A: There are a lot more abbreviations than there used to be, many of them fresh and entertaining. YOLO! Punctuation has been put to work in a more expressive way. E-mail (which probably shouldn't have a hyphen anymore) can be very flat, so people load it up with exclamation points!!!!! And of course we have a lot of new vocabulary for online forums and new devices, and we use lowercase "i" a lot (iPhone, iPad).

These are trivial observations. More important, things like spell-check and autocorrect are having a flattening effect on the language, ironing out idiosyncrasies. Who is making the decisions about standard spellings? I wish I knew.


A: I often take out a comma between the two parts of a sentence with a compound predicate. Sometimes writers like this comma and put it in for effect. (Sometimes writers like this comma, and put it in for effect.)

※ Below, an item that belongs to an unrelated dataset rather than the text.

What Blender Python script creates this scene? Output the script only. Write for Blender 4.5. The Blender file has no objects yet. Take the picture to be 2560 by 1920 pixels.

On a smaller scale, sometimes a writer sets up an either/or construction and lobs in an unnecessary comma: She should either rent an apartment or buy a house. (She should either rent an apartment, or buy a house.) To my ear, that "either" lets you know that an alternative is coming, and the comma is a hurdle.

And then there is the comma inserted automatically after an introductory phrase that is restrictive and does not want a comma. In cyberspace there is a lot of room. Read the sentence without the introductory phrase: "there is a lot of room." Does it mean anything? No. So "In cyberspace" is restrictive: it is essential to the meaning of the sentence, it provides context for the rest of the sentence. Unless such a phrase causes a sentence to misread, the comma is unnecessary.

I sound so stern! I break all these rules several times a week.


A: There is a great need for copy editors on the Internet. At The New Yorker, we have a separate department dedicated to copy-editing Web content. It's harder than the print operation, because there are so many pieces. The Web site gets updated several times a day--it can't be static. So the copy editors don't have the leisure to read something several times over, and they don't necessarily have backup. (On the print side, we always have a second reader.) But they do want to learn and apply house style. We are trying to think of ways to make that a more active process. I learned by osmosis, which is time-consuming.